By Yasin Ebrahim
Investing.com – Ether is up more than 20% this week, emerging out of bitcoin's shadow as the crypto some hail as "digital oil" – the fuel that will power the new blockchain economy.
ETH/USD fell 0.79% to $3,518.
Ether, the crypto used as a form of payment on the Ethereum network, is riding a wave of optimism that the promise of the future blockchain economy is starting to ring true.
The proponents of this new economy believe that applications -- be it financial such as insurance, or cultural such as digital art – should not be controlled by a single person or company, but by a decentralized network of computers around the world.
The idea is that users can be fairly certain that the network won't be taken down by some outside force, and that their data will remain private and secure.
Ethereum, which some have likened to a "supercomputer," is helping to make this new economy a reality. A platform where developers can build and deploy decentralized applications that form part of the new blockchain economy.
The increasing number of decentralized applications, particularly financial or (DeFi) apps, on the platform is pushing more demand for ether, paving the way for the crypto to become a great store of value.
"The rapid growth of decentralized finance (DeFi) is the driver behind the appreciation in Ether price. The utility of programmable money is driving the realization that ETH represents a great long-term store of value," said Manuel Rensink, Director of Innovation Strategy, Securrency.

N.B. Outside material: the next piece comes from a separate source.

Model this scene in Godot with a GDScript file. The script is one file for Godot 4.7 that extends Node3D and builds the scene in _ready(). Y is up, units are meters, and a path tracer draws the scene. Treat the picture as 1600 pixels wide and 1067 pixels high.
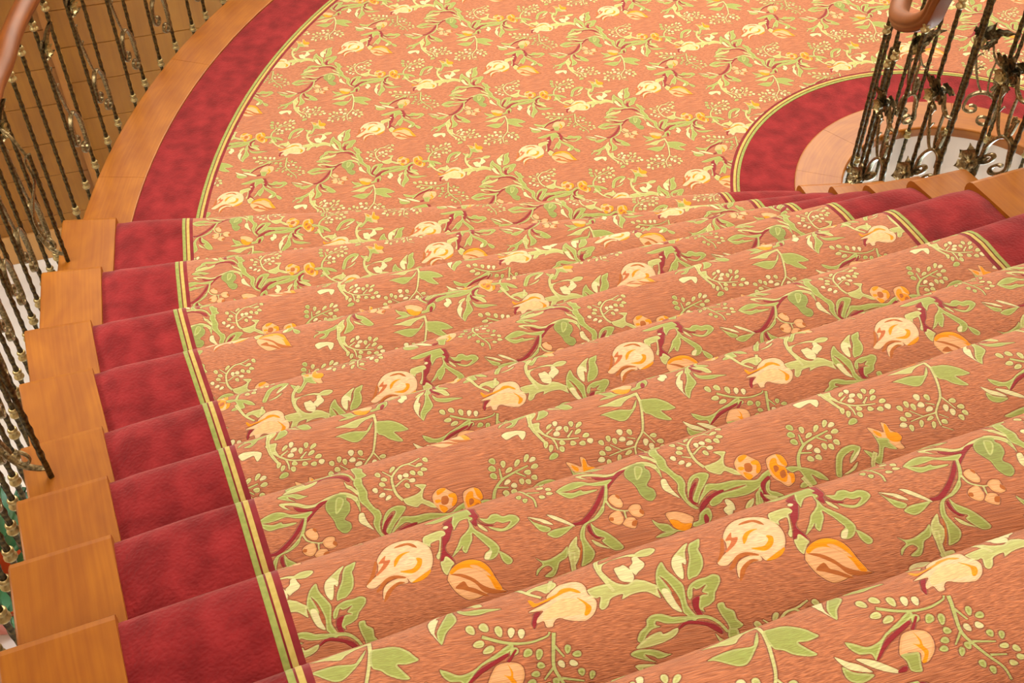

Others, however, believe that while the promise of the decentralized applications will eventually be fulfilled, it is too early to attribute the current rally in ether to the promise of this new tech.
The fees (or "gas" in Eth parlance) for transacting in ether are too high and are proving a hindrance for activity on the Ethereum network.
"I can draw a parallel for you to Bitcoin in 2017, when the transaction fees were so high that if you wanted to send BTC it would take about an hour to complete the transaction," Nicholas Pelecanos, the Head Of Trading at NEM Group said in an interview with Investing.com on Friday. "The utility of what Bitcoin was intended for wasn't working, meaning the money being deployed into it was for something that didn't exist, because the network just couldn't handle it."
"You look at ETH now and it’s a similar story: the gas fees are so high," he added.
But the plumbing of the network is currently undergoing an upgrade to Ethereum 2.0 that seeks to address the bottlenecks and high fees. And users are piling into ether to help support the upgrade by staking, or depositing their ETH for a reward, fueling a supply squeeze.
"Users staking ETH on to the network get paid a yield, but the they can't pull it for fixed term, [creating] a supply squeeze right. There's just not enough ETH to go around, supply is locked up [at a time of increasing demand] and you get a big move in ETH," Pelecanos said.
Still, the current crypto bull market has also played its role in helping ether to record highs this week.
We're in a bull market … fundamentals mean less and we can see that from the [rally] in Doge," Pelecanos added. "The rising tide lifts all ships is very much true in a bull market and that's also what's happening."